Beginning today, March 3, 2026, the Storm Prediction Center is implementing significant changes to how severe weather risks are communicated in its daily convective outlooks.
The update does not change the familiar five tier categorical system used to describe overall severe weather risk. Instead, it enhances the outlooks by adding clearer information about the potential intensity of tornadoes, damaging winds, and hail, even in situations where storms may be limited in coverage.
The change is designed to improve how forecasters communicate high impact threats and help emergency managers, broadcasters, and the public better understand the severity of possible outcomes.
What Remains the Same

The SPC will continue to issue its well known categorical risk levels: Marginal Level 1, Slight Level 2, Enhanced Level 3, Moderate Level 4, and High Level 5.
These categories still represent the overall probability and expected coverage of severe thunderstorms within 25 miles of a point.
What Is New: Conditional Intensity Groups

The major addition is the introduction of Conditional Intensity Groups, also known as CIGs.
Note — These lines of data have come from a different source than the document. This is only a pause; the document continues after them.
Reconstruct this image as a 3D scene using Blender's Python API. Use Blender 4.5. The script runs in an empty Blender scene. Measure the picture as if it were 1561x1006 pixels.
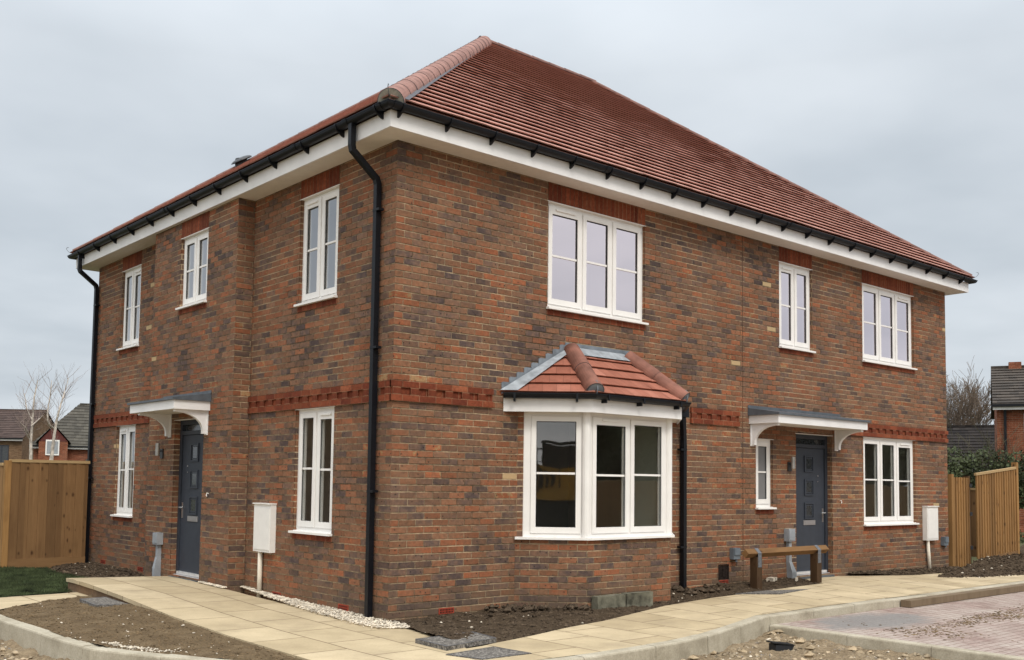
import bpy, math, random
from mathutils import Vector, noise
random.seed(7)
C = bpy.context.scene.collection
V = Vector
R = math.radians

# ------------------------------------------------------------------ materials
class NT:
    """tiny node-tree helper"""
    def __init__(s, name, rough=0.8, spec=0.3, metal=0.0):
        s.m = bpy.data.materials.new(name); s.m.use_nodes = True
        s.t = s.m.node_tree; s.n = s.t.nodes; s.l = s.t.links
        s.b = s.n['Principled BSDF']
        s.b.inputs['Roughness'].default_value = rough
        s.b.inputs['Specular IOR Level'].default_value = spec
        s.b.inputs['Metallic'].default_value = metal
    def put(s, sock, v):
        if isinstance(v, bpy.types.NodeSocket): s.l.new(v, sock)
        else: sock.default_value = v
    def node(s, typ, **kw):
        n = s.n.new(typ)
        for k, v in kw.items(): setattr(n, k, v)
        return n
    def math(s, op, a, b=0.0, c=0.0, clamp=False):
        n = s.node('ShaderNodeMath', operation=op); n.use_clamp = clamp
        s.put(n.inputs[0], a); s.put(n.inputs[1], b); s.put(n.inputs[2], c)
        return n.outputs[0]
    def uv(s):
        return s.node('ShaderNodeUVMap').outputs[0]
    def obj(s):
        return s.node('ShaderNodeTexCoord').outputs['Object']
    def sep(s, v):
        n = s.node('ShaderNodeSeparateXYZ'); s.l.new(v, n.inputs[0]); return n.outputs
    def comb(s, x=0.0, y=0.0, z=0.0):
        n = s.node('ShaderNodeCombineXYZ')
        s.put(n.inputs[0], x); s.put(n.inputs[1], y); s.put(n.inputs[2], z); return n.outputs[0]
    def noise(s, vec, scale, detail=3.0, rough=0.55, col=False):
        n = s.node('ShaderNodeTexNoise'); s.put(n.inputs['Vector'], vec)
        n.inputs['Scale'].default_value = scale; n.inputs['Detail'].default_value = detail
        n.inputs['Roughness'].default_value = rough
        return n.outputs['Color' if col else 'Fac']
    def white(s, vec, col=False):
        n = s.node('ShaderNodeTexWhiteNoise'); n.noise_dimensions = '3D'; s.put(n.inputs['Vector'], vec)
        return n.outputs['Color' if col else 'Value']
    def ramp(s, fac, stops, interp='LINEAR'):
        n = s.node('ShaderNodeValToRGB'); r = n.color_ramp; r.interpolation = interp
        while len(r.elements) < len(stops): r.elements.new(0.5)
        for e, (p, c) in zip(r.elements, stops):
            e.position = p; e.color = (*c, 1) if len(c) == 3 else c
        s.put(n.inputs[0], fac); return n.outputs[0]
    def mr(s, v, a, b, c=0.0, d=1.0, smooth=False):
        n = s.node('ShaderNodeMapRange'); n.interpolation_type = 'SMOOTHSTEP' if smooth else 'LINEAR'
        s.put(n.inputs[0], v)
        for i, x in enumerate((a, b, c, d)): s.put(n.inputs[i + 1], x)
        return n.outputs[0]
    def mix(s, f, a, b, blend='MIX'):
        n = s.node('ShaderNodeMix', data_type='RGBA', blend_type=blend)
        s.put(n.inputs[0], f)
        for i, x in ((6, a), (7, b)):
            s.put(n.inputs[i], x if isinstance(x, bpy.types.NodeSocket) else (*x, 1))
        return n.outputs[2]
    def bump(s, h, strength=0.5, dist=0.01):
        n = s.node('ShaderNodeBump'); n.inputs['Strength'].default_value = strength
        n.inputs['Distance'].default_value = dist; s.put(n.inputs['Height'], h)
        s.l.new(n.outputs[0], s.b.inputs['Normal'])
    def col(s, c):
        s.put(s.b.inputs['Base Color'], c if isinstance(c, bpy.types.NodeSocket) else (*c, 1))

def simple(name, col, rough=0.6, spec=0.4, metal=0.0, var=0.08, scale=9.0, bump=0.0, bscale=60):
    t = NT(name, rough, spec, metal); o = t.obj()
    n = t.noise(o, scale, 5)
    d = tuple(c * (1 - var * 2) for c in col); l = tuple(min(1, c * (1 + var * 2)) for c in col)
    t.col(t.ramp(n, [(0.3, d), (0.7, l)]))
    if bump: t.bump(t.noise(o, bscale, 4), bump, 0.004)
    return t.m

def brick_mat(name, stops, mortar, bw=0.225, bh=0.075, stagger=True, gap=0.0048, patch=0.16, pits=True, bond=0.5, mstr=0.6, dirt=False):
    t = NT(name, 0.9, 0.15)
    uvv = t.uv()
    wob = t.noise(uvv, 7.0, 3, 0.6, col=True)
    wn = t.node('ShaderNodeVectorMath', operation='MULTIPLY_ADD')
    t.l.new(wob, wn.inputs[0]); wn.inputs[1].default_value = (0.007, 0.006, 0); t.l.new(uvv, wn.inputs[2])
    x, y, _ = t.sep(wn.outputs[0])
    y = t.math('SUBTRACT', y, 0.003); x = t.math('SUBTRACT', x, 0.0035)
    row = t.math('FLOOR', t.math('DIVIDE', y, bh))
    rj = t.white(t.comb(row, 3.3, 1.7))
    if stagger:
        off = t.math('MULTIPLY', t.math('MODULO', t.math('ADD', row, 400.0), 2.0), bw * bond)
        x = t.math('ADD', x, off)
    cx = t.math('DIVIDE', t.math('ADD', x, 90.0 * bw), bw)
    ci = t.math('FLOOR', cx)
    fu = t.math('MULTIPLY', t.math('FRACT', cx), bw)
    fv = t.math('MULTIPLY', t.math('FRACT', t.math('ADD', t.math('DIVIDE', y, bh), 400.0)), bh)
    du = t.math('MINIMUM', fu, t.math('SUBTRACT', bw, fu))
    dv = t.math('MINIMUM', fv, t.math('SUBTRACT', bh, fv))
    idv = t.comb(ci, row, 0.0)
    wv = t.white(idv); wc = t.white(t.comb(ci, row, 5.0))
    edge = t.math('MINIMUM', t.math('ADD', du, 0.0012 if stagger else 0.0), dv)
    rag = t.math('MULTIPLY', t.math('SUBTRACT', t.noise(uvv, 60, 2), 0.5), 0.006)
    edge = t.math('ADD', edge, rag)
    mask = t.mr(edge, gap - 0.0012, gap + 0.0016, smooth=True)
    big = t.noise(uvv, 0.55, 2)
    med = t.noise(uvv, 8.0, 4, 0.65)
    sel = t.math('ADD', t.math('ADD', t.math('MULTIPLY', t.math('SUBTRACT', wv, 0.5), 0.82), 0.5), t.math('ADD', t.math('MULTIPLY', t.math('SUBTRACT', big, 0.5), patch * 4), t.math('MULTIPLY', t.math('SUBTRACT', med, 0.5), 0.9)), clamp=True)
    base = t.ramp(sel, stops)
    fine = t.noise(uvv, 26, 5, 0.7)
    base = t.mix(1.0, base, t.ramp(fine, [(0.25, (0.62, 0.62, 0.63)), (0.75, (1.34, 1.33, 1.3))]), 'MULTIPLY')
    base = t.mix(1.0, base, t.ramp(wc, [(0.0, (0.82, 0.82, 0.82)), (1.0, (1.15, 1.15, 1.15))]), 'MULTIPLY')
    if pits:
        vor = t.node('ShaderNodeTexVoronoi'); vor.feature = 'F1'; vor.voronoi_dimensions = '2D'; t.l.new(uvv, vor.inputs['Vector']); vor.inputs['Scale'].default_value = 14
        pitm = t.math('MULTIPLY', t.math('LESS_THAN', vor.outputs['Distance'], 0.12),
                      t.math('GREATER_THAN', t.sep(vor.outputs['Color'])[0], 0.80))
        base = t.mix(t.math('MULTIPLY', pitm, 0.85), base, (0.02, 0.016, 0.016))
        cream = t.math('GREATER_THAN', wc, 0.9975)
        base = t.mix(t.math('MULTIPLY', cream, 0.8), base, (0.48, 0.36, 0.2))
    mn = t.mr(t.math('ADD', t.math('MULTIPLY', t.noise(uvv, 1.1, 3), 0.6), t.math('MULTIPLY', t.noise(uvv, 14, 4), 0.4)), 0.40, 0.62)
    mcol = t.mix(mn, tuple(c * 0.34 for c in mortar), tuple(c * 1.45 for c in mortar))
    colr = t.mix(mask, mcol, base)
    if dirt:
        bloom = t.math('MULTIPLY', t.mr(t.noise(uvv, 1.3, 5, 0.7), 0.56, 0.72), t.mr(t.noise(uvv, 11, 4, 0.7), 0.4, 0.7))
        colr = t.mix(t.math('MULTIPLY', bloom, 0.3), colr, (0.34, 0.29, 0.24))
        v = t.sep(uvv)[1]
        dm = t.math('MULTIPLY', t.mr(v, 0.42, 0.02), t.mr(t.noise(uvv, 3.0, 4), 0.3, 0.7))
        colr = t.mix(t.math('MULTIPLY', dm, 0.55), colr, (0.16, 0.115, 0.07))
    t.col(colr)
    h = t.math('ADD', t.math('MULTIPLY', mask, 1.0), t.math('MULTIPLY', fine, 0.45))
    t.bump(h, mstr, 0.008)
    return t.m

M = {}
WALLSTOPS = [(0.0, (0.078, 0.056, 0.053)), (0.10, (0.108, 0.074, 0.063)), (0.24, (0.152, 0.093, 0.068)), (0.42, (0.188, 0.104, 0.066)),
             (0.60, (0.213, 0.108, 0.063)), (0.77, (0.23, 0.10, 0.056)), (0.90, (0.258, 0.097, 0.05)), (0.97, (0.285, 0.096, 0.045)), (1.0, (0.29, 0.175, 0.09))]
M['brick'] = brick_mat('multi_stock_brick', WALLSTOPS, (0.36, 0.275, 0.18), dirt=True, gap=0.0064)
REDS = [(0.0, (0.125, 0.032, 0.018)), (0.4, (0.17, 0.044, 0.022)), (0.75, (0.21, 0.058, 0.028)), (1.0, (0.26, 0.088, 0.044))]
M['red_brick'] = brick_mat('red_trim_brick', REDS, (0.26, 0.13, 0.075), pits=False, patch=0.05)
M['red_soldier'] = brick_mat('red_soldier_brick', REDS, (0.24, 0.12, 0.07), bw=0.075, bh=0.225, stagger=False, pits=False, patch=0.05)
M['red_header'] = brick_mat('red_header_brick', REDS, (0.24, 0.12, 0.07), bw=0.1125, bh=0.075, stagger=False, pits=False, patch=0.05)
M['far_brick'] = brick_mat('far_red_brick', [(0, (0.16, 0.05, 0.028)), (0.5, (0.21, 0.068, 0.036)), (1, (0.26, 0.09, 0.05))], (0.33, 0.24, 0.17), pits=False, patch=0.03)
M['brown_brick'] = brick_mat('far_brown_brick', [(0, (0.13, 0.075, 0.045)), (0.5, (0.17, 0.105, 0.062)), (1, (0.2, 0.13, 0.08))], (0.24, 0.18, 0.12), pits=False, patch=0.03)

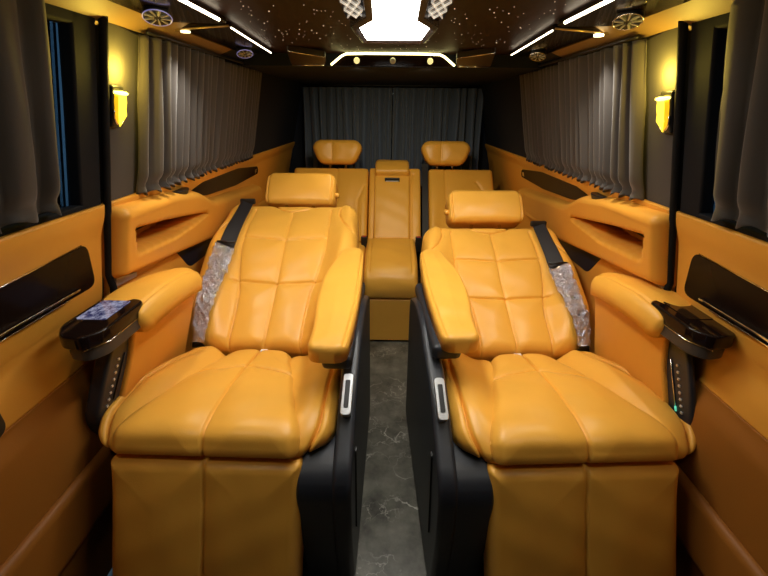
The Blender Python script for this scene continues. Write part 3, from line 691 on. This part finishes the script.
    # --- seat belt lying over the outer bolster of the backrest
    sb = empty('seat_belt', (0, 0, 0), 0, root)

    def belt_surface(xc, wdt, sa, sb_, lift, name, m, n=60, crinkle=0., across=9, parent=sb, th=.0016):
        V, F = [], []
        ss = np.linspace(sa, sb_, n); us = np.linspace(-.5, .5, across)
        for a in ss:
            v = a / L; u_ = None
            for b in us:
                x = xc(v) + b * wdt; hwv = float(hw(np.array([v]))[0]); u = (x / hwv + 1) / 2
                hh = float(ridge(np.array([x]), np.array([a]), np.array([u]), np.array([v]))[0]) + .012
                dd = hwv - abs(x); rr = .045
                if dd < rr: hh -= rr - math.sqrt(max(rr * rr - (rr - max(dd, 0)) ** 2, 0))
                hh = hh + .002
                c = crinkle * rng.normal() if crinkle else 0
                q = fk.at(np.array([x]), np.array([a]), np.array([hh + lift + c])); V.append(tuple(float(g[0]) for g in q))
        for i in range(n - 1):
            for j in range(across - 1): F.append((i * across + j, i * across + j + 1, (i + 1) * across + j + 1, (i + 1) * across + j))
        o = link_mesh(name, V, F, m, parent, smooth=not crinkle); md = o.modifiers.new('th', 'SOLIDIFY'); md.thickness = th; md.offset = 0
        return o
    xb_ = lambda v: .214 - .018 * min(1, max(v, 0) / .9)
    belt_surface(xb_, .046, -.02, L * .95, .010, 'webbing', BELT)
    belt_surface(xb_, .062, .0, L * .55, .021, 'plastic_wrap', WRAP, n=34, crinkle=.0050, across=7, th=.0004)
    g = fk.at(np.array([xb_(.93)]), np.array([L * .95]), np.array([.03])); gx, gy, gz = [float(q[0]) for q in g]
    box('belt_guide', (gx - .032, gy - .008, gz - .010), (gx + .032, gy + .010, gz + .012), BLACK, sb, bevel=.005)
    g = fk.at(np.array([xb_(.6)]), np.array([L * .57]), np.array([.052])); gx, gy, gz = [float(q[0]) for q in g]
    tube('belt_stop', [(gx - .034, gy, gz), (gx + .034, gy, gz)], .006, BLACK, sb, 8)
    return root


sL = captain_seat(-1, .416, math.radians(-.8), [(1.172, .463), (1.36, .585), (1.56, .725), (1.79, .820)], [(1.835, .815), (1.880, .872), (1.940, .938)], 'left')
tag(sL, 'amber leather reclined captain seat left of the aisle, its armrest tray showing a lit screen', 'seat', 'reclined captain seats')
sR = captain_seat(1, .445, math.radians(3.0), [(1.172, .463), (1.35, .570), (1.52, .682), (1.68, .765)], [(1.680, .780), (1.722, .840), (1.778, .898)], 'right')
tag(sR, 'amber leather reclined captain seat right of the aisle, its armrest tray dark', 'seat', 'reclined captain seats')

# ================================================================== REAR SEATS
RB = [(2.36, .47), (2.44, .58), (2.56, .74), (2.67, .868)]
RC = [(1.99, .30), (1.985, .40), (2.03, .452), (2.15, .462), (2.42, .470)]


def rear_seat(xa, xb, hx, label, inner):
    cxm = (xa + xb) / 2; root = empty('bench_seat', (cxm, 2.4, 0)); tag(root, label, 'seat', 'rear bench seats'); q = lambda x: x - cxm
    fk = Frame(RB, 1, 2.4); L = fk.L
    pad('backrest', LEATHER, root, fk, q(xa), q(xb), T=.12, r=.022, rc0=.02, rc1=.02,
        seams=[[(q(hx), L * .25), (q(hx), L)], [(q(inner), 0), (q(inner), L * .55), (q(inner + (.04 if inner < 0 else -.04)), L * .74), (q(inner + (.1 if inner < 0 else -.06)), L * .8)]], gd=.006, gw=.005, puff=.008, e=lambda X, S, u, v: .018 * sm(np.abs(2 * u - 1), .6, .9) * (1 - v))
    fc = Frame(RC, 1, 2.4)
    pad('seat_cushion', LEATHER, root, fc, q(xa), q(xb), T=.10, r=.03, rc0=.03, rc1=.03, seams=[[(q(hx), 0), (q(hx), fc.L)]])
    box('base', (q(xa + .02), 2.05 - 2.4, 0), (q(xb - .02), 2.75 - 2.4, .36), BLACK, root, bevel=.02)
    fh = Frame([(2.635, .893), (2.652, .96), (2.675, 1.035)], 1, 2.4); Lh = fh.L
    hd = pad('headrest', LEATHER, root, fh, lambda t: q(hx) - .122 - .034 * sm(t, 0, .8), lambda t: q(hx) + .122 + .034 * sm(t, 0, .8), T=.07, r=.030, rc0=.045, rc1=.060,
             seams=[[(q(hx) - .03, 0), (q(hx) - .03, Lh)]], gd=.003, gw=.003, puff=.010)
    for d in (-.05, .05): tube('headrest_post', [(q(hx) + d, 2.69 - 2.4, .93), (q(hx) + d, 2.70 - 2.4, .83)], .007, CHROME, hd)


rear_seat(-.60, -.130, -.325, 'left rear bench seat with rounded headrest, behind the left captain seat', -.19)
rear_seat(.245, .650, .350, 'right rear bench seat with rounded headrest, right of the black belt', .60)

cc = empty('center_console', (.015, 2.4, 0)); tag(cc, 'amber leather centre console seat between the two rear bench seats at the aisle end', 'console')
q = lambda x: x - .015
fk = Frame(RB, 1, 2.4); L = fk.L
pad('backrest', LEATHER, cc, fk, q(-.124), q(.196), T=.12, r=.015, rc0=.01, rc1=.015, seams=[[(q(.136), 0), (q(.136), L * .70), (q(.15), L * .9)]], gd=.006, puff=.004)
fp = Frame([(y - .018, z + .010) for y, z in RB], 1, 2.4)
pn = pad('fold_down_armrest', LEATHER, cc, fp, q(-.090), q(.128), T=.03, r=.012, rc0=.015, rc1=.006, s0=.02, s1=L * .90, puff=.004)
for k in (0,):
    hb = fp.at(np.array([q(.019)]), np.array([L * .80]), np.array([.004])); hx_, hy_, hz_ = [float(v[0]) for v in hb]
    pull = box('pull_handle', (hx_ - .046, hy_ - .006, hz_ - .013), (hx_ + .046, hy_ + .012, hz_ + .013), BLACK, pn, bevel=.004)
    box('pull_lip', (hx_ - .040, hy_ - .009, hz_ - .009), (hx_ + .040, hy_ - .004, hz_ - .003), SATIN, pull, bevel=.001)
pad('top_pad', LEATHER, cc, Frame([(2.585, .858), (2.63, .885), (2.68, .905), (2.76, .905)], 1, 2.4), q(-.088), q(.124), T=.05, r=.018, rc0=.015, rc1=.02, puff=.004)
fc = Frame([(1.985, .268), (1.975, .34), (1.99, .405), (2.06, .452), (2.20, .480), (2.38, .500)], 1, 2.4); Lc = fc.L
pad('seat_cushion', LEATHER, cc, fc, q(-.128), q(.160), T=.10, r=.026, rc0=.012, rc1=.02, seams=[[(q(-.098), Lc * .3), (q(-.098), Lc)], [(q(.130), Lc * .3), (q(.130), Lc)]], gd=.004, puff=.006)
box('front_panel', (q(-.105), 1.995 - 2.4, .012), (q(.140), 2.06 - 2.4, .266), LEATHER, cc, bevel=.008)
for x in (-.142, .178):
    t = empty('belt_buckle', (x, 2.33, .50)); tag(t, 'red and black belt buckle %s of the centre console' % ('left' if x < 0 else 'right'), 'buckle', 'rear belt buckles')
    box('housing', (-.018, -.015, -.07), (.018, .015, .018), BLACK, t, bevel=.004); box('release_button', (-.012, -.012, .016), (.012, .006, .022), RED, t, bevel=.002)
V = []
fb = Frame([(y - .012, z + .006) for y, z in RB], 1, 0)
pad_b = []
n = 30; V, F = [], []
for s_ in np.linspace(.0, fb.L + .02, n):
    for x in (.203, .240):
        a = fb.at(np.array([x]), np.array([min(s_, fb.L)]), np.array([.0])); V.append((float(a[0][0]), float(a[1][0]), float(a[2][0]) + max(0, s_ - fb.L)))
for i in range(n - 1): F.append((2 * i, 2 * i + 1, 2 * i + 3, 2 * i + 2))
rbelt = link_mesh('seat_belt', V, F, BELT); md = rbelt.modifiers.new('t', 'SOLIDIFY'); md.thickness = .003
tag(rbelt, 'black seat belt webbing running down between centre console and right rear seat', 'seat belt')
These new markers appear within the probabilistic tornado, wind, and hail outlooks and are intended to show the maximum expected intensity of severe hazards if storms develop.
In previous outlooks, hatched areas indicated potential for significant severe weather but did not clearly differentiate between moderate and extreme scenarios. Now, distinct intensity tiers provide clearer hazard messaging.
Tornado Outlook Changes

Tornado forecasts now include three Conditional Intensity Groups.
CIG 1 indicates an environment supportive of tornadoes up to at least EF2 strength.
CIG 2 signals potential for strong tornadoes of at least EF3 intensity.
CIG 3 highlights an environment capable of producing violent tornadoes rated EF4 or stronger.
This is particularly important in conditional setups where storm coverage may be limited but atmospheric parameters strongly favor intense tornadoes. Under the old system, that nuance was more difficult to convey visually. Now, even on days with lower overall probabilities, SPC can communicate when the ceiling for tornado strength is especially high.
Damaging Wind Outlook Changes

Wind outlooks are also receiving expanded intensity detail.
Three wind intensity tiers are now included.
CIG 1 represents potential for gusts of at least 74 miles per hour.
CIG 2 indicates an environment supportive of organized bow echoes or derechos.
CIG 3 highlights an ongoing or highly likely derecho level event.
In addition, SPC is adding higher probability thresholds of 75 percent and 90 percent to Day 1 and Day 2 wind outlooks. These elevated percentages signal very high confidence in widespread damaging wind. This refinement allows forecasters to distinguish between scattered severe gusts and large scale, high impact wind events.
Hail Outlook Changes
Hail forecasts now include two distinct intensity tiers.
CIG 1 indicates potential for hail greater than 2 inches in diameter.
CIG 2 indicates potential for hail exceeding 3.5 inches in diameter.
The addition helps differentiate between typical severe hail events and environments supportive of extremely large, destructive hail often associated with long lived supercells.
Unlike tornado and wind outlooks, hail currently includes two tiers rather than three, reflecting the rarity and forecasting challenges associated with the most extreme hail sizes.
Why the Change Matters

The update enhances SPC’s ability to communicate risk in two critical ways. It separates coverage probability from maximum intensity potential. It also better highlights high end threats in conditional environments.
For emergency planners and broadcast meteorologists, this provides clearer decision support information. For the public, it offers a more precise understanding of how dangerous storms could become, not just how likely they are to occur.
The revised outlook format takes effect with today’s convective outlook issuance and will apply to Day 1, Day 2, and Day 3 severe weather forecasts.